Ben Wallace is the current defence secretary and is very popular inside the party, looking every bit the former soldier. But it’s not really clear that he actually wants the job given he didn’t run last time. Wallace voted Remain.
Kemi Badenoch made waves during the leadership election after a short career as a relatively junior minister and is positioned strongly on the social right. She supported Brexit.
Suella Braverman. Remember like 1000 words ago, the home secretary who resigned? Her! She is also on the right of the party. Prior to the Boris drama she was attorney general so has some serious experience. She supported Brexit.
Who is going to win?
I don’t know, man. Probably Rishi Sunak? But maybe Boris or Penny? The bookies have those three ahead.
Shouldn’t there be a general election?
On a conditional level, the country elected the Conservative Party to government for a five-year term in 2019, not Boris Johnson. The party has a right to change its leader as much as it wants during that period.

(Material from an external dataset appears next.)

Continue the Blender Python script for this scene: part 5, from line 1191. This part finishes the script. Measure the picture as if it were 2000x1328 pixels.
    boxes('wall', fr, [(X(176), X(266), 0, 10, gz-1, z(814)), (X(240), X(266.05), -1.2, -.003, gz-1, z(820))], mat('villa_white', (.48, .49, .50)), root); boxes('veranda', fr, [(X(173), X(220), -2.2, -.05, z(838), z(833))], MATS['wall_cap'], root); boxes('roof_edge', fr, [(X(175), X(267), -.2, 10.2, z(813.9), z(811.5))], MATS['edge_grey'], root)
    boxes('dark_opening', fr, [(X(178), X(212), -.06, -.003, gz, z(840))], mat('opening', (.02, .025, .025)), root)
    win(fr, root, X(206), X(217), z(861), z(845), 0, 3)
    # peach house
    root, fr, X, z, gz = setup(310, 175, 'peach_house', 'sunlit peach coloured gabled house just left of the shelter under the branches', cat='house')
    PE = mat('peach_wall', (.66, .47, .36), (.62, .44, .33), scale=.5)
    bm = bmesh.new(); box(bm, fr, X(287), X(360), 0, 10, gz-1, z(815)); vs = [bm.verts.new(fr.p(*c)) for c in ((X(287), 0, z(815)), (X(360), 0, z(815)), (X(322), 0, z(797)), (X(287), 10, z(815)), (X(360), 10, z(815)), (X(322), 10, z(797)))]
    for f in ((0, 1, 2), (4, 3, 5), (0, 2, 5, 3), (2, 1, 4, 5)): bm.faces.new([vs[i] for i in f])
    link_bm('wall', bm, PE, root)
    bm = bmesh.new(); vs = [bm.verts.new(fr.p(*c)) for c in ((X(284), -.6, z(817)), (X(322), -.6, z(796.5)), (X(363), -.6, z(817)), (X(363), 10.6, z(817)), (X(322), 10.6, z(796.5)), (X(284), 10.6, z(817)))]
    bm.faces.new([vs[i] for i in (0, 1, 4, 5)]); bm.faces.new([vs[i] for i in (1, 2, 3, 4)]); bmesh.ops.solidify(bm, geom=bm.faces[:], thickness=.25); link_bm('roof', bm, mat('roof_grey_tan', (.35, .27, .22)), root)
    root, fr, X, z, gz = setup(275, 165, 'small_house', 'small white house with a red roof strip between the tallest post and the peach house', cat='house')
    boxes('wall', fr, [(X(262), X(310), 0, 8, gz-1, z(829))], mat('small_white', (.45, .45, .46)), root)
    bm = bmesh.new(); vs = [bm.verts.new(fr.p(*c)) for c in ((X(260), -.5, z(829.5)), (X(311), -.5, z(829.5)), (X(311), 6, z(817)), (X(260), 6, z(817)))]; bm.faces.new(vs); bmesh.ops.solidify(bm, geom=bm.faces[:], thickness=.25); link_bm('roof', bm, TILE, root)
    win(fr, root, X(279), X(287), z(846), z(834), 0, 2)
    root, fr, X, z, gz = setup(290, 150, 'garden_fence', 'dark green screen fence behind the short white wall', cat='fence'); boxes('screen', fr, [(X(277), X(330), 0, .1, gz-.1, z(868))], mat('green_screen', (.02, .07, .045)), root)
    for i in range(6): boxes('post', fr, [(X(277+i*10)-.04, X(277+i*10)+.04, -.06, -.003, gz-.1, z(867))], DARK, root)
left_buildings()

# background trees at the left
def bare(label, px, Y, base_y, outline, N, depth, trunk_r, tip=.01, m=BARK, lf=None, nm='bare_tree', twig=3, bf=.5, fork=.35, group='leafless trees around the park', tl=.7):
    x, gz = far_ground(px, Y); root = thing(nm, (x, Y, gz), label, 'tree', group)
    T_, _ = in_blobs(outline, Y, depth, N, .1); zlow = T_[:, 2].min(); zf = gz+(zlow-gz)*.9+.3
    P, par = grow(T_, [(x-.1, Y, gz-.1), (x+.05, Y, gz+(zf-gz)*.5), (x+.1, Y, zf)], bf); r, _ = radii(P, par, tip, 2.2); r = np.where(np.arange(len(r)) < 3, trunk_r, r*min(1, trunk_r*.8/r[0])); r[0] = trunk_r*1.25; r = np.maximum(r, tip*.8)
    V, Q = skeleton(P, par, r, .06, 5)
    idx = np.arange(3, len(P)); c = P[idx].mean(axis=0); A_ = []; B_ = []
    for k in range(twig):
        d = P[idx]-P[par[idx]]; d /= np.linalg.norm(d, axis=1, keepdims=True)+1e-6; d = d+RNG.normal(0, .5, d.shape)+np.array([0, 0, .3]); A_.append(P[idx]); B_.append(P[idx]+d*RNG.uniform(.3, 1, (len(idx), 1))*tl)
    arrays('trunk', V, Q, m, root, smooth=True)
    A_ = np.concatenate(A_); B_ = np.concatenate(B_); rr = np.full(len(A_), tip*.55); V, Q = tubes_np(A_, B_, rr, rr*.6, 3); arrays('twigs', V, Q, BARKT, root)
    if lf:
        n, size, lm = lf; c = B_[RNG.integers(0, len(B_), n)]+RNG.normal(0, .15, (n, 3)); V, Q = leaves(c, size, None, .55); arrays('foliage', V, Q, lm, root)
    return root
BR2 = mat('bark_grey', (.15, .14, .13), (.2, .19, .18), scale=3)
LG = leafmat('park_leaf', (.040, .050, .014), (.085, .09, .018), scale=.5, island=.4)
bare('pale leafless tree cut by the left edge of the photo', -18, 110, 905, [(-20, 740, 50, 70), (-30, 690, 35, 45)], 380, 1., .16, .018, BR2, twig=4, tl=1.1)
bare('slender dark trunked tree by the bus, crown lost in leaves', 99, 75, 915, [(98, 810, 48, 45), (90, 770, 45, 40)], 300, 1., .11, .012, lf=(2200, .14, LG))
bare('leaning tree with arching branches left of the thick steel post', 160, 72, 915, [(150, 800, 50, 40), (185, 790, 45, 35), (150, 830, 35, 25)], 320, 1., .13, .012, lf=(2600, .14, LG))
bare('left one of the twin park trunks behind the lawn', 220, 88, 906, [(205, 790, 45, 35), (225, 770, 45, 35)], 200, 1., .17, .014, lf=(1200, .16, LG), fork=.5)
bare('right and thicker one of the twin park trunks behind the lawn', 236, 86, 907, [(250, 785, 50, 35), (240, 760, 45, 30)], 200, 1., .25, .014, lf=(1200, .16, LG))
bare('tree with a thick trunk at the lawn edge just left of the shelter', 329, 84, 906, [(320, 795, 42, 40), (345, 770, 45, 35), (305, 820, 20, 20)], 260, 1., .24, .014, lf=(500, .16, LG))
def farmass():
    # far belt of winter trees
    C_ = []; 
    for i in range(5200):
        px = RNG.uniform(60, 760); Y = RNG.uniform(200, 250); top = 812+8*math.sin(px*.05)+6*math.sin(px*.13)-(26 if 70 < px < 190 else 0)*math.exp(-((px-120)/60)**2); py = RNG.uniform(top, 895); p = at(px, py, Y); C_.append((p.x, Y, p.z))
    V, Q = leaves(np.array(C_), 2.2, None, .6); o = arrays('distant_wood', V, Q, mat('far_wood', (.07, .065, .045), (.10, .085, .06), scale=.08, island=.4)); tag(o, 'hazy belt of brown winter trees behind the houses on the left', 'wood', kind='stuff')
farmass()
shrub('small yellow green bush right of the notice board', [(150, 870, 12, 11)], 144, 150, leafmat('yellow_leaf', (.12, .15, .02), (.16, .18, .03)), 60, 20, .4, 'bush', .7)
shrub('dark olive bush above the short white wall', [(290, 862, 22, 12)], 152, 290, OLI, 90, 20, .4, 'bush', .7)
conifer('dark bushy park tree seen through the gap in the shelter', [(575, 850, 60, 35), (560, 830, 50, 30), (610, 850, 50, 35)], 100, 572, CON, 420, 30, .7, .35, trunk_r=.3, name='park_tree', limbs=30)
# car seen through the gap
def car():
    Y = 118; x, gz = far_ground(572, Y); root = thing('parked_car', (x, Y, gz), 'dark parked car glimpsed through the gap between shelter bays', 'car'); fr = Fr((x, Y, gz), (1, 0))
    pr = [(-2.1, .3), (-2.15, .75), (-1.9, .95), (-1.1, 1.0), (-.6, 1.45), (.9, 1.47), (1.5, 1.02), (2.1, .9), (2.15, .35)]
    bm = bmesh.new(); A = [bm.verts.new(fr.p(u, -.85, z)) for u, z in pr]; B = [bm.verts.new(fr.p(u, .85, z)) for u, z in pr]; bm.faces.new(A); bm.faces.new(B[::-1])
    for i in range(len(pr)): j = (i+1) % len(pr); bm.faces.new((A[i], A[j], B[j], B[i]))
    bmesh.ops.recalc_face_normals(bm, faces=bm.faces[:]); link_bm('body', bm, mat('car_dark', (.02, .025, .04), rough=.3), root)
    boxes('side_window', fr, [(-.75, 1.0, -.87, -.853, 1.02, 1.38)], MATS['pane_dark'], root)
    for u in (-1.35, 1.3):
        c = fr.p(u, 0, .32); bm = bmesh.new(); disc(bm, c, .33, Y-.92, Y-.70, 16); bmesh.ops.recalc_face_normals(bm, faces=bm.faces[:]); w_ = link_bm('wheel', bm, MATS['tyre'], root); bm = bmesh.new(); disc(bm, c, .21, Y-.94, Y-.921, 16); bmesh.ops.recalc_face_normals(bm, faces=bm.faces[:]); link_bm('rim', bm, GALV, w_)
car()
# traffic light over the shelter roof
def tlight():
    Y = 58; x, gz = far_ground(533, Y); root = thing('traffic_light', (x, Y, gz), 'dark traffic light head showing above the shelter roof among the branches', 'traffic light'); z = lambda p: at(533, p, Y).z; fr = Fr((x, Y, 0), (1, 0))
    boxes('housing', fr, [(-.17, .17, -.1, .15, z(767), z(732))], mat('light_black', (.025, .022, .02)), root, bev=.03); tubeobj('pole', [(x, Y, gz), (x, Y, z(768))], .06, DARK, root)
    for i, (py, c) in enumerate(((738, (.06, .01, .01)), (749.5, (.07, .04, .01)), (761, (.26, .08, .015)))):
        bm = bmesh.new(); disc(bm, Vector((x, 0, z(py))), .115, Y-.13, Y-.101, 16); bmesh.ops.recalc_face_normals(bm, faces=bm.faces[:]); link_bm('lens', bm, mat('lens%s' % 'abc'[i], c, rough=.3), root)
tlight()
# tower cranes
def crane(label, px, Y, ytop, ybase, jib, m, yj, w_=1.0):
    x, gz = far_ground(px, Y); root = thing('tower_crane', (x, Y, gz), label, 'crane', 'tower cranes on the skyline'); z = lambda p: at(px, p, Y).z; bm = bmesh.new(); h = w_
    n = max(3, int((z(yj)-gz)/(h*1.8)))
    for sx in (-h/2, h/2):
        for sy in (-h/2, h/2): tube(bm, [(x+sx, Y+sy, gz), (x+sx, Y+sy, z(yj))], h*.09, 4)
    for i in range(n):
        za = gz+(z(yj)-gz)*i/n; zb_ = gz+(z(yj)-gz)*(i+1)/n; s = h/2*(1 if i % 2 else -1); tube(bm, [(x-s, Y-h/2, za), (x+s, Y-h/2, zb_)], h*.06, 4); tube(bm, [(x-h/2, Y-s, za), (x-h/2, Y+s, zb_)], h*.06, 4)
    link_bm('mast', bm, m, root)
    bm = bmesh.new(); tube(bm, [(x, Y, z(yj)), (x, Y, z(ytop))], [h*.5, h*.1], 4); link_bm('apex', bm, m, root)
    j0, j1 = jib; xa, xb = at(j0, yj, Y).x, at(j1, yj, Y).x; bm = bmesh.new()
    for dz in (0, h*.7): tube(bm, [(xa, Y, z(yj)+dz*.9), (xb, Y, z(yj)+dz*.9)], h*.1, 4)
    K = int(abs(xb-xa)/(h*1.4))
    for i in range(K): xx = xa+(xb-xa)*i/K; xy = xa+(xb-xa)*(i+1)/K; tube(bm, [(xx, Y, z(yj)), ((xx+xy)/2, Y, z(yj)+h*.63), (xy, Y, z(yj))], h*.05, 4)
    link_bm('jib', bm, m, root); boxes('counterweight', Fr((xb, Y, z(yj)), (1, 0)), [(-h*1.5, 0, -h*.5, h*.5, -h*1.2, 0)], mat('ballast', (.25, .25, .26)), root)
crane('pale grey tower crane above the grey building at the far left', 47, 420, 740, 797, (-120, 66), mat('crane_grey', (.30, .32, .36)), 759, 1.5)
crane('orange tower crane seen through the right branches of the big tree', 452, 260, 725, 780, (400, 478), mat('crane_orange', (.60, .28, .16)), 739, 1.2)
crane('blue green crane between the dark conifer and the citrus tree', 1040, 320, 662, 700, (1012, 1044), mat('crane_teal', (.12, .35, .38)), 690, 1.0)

On a political level? Many in the country feel they have been force fed a programme they never voted for and desperately want to toss these guys out. Yet there is almost no incentive for the Tories to go to the people. After all, most of them would lose their jobs if they did. However one of the core issues for Truss was that she didn’t really have a mandate, so there is a chance a new leader would feel they really did need a new mandate.
It sure makes one think New Zealand’s three-year term might not be such a bad idea.
Why is the UK like this?
The 2016 Brexit vote seemed to fundamentally break something in the country’s stable constitutional order, and it has faced huge disruption ever since.
Governments ever since have wanted to deliver something impossible: A break from the European Union that wouldn’t hurt the economy or break up the UK itself, but would also deliver all the freedom from EU rules that Brexit promised.
Chaos has defined the country’s politics since. The one man – Johnson – who seemed able to at least get his entire party onboard with Brexit was so personally chaotic the party nevertheless had to get rid of him.
Or you can blame the anti-growth coalition. Or general declinism. Or the fact that most governments in power for this many years (since 2010!) just end up with their contradictions overtaking unity. Or maybe it was the partisan press. One thing is for sure – there may be calm waters for the country somewhere in the future, but we aren’t there yet.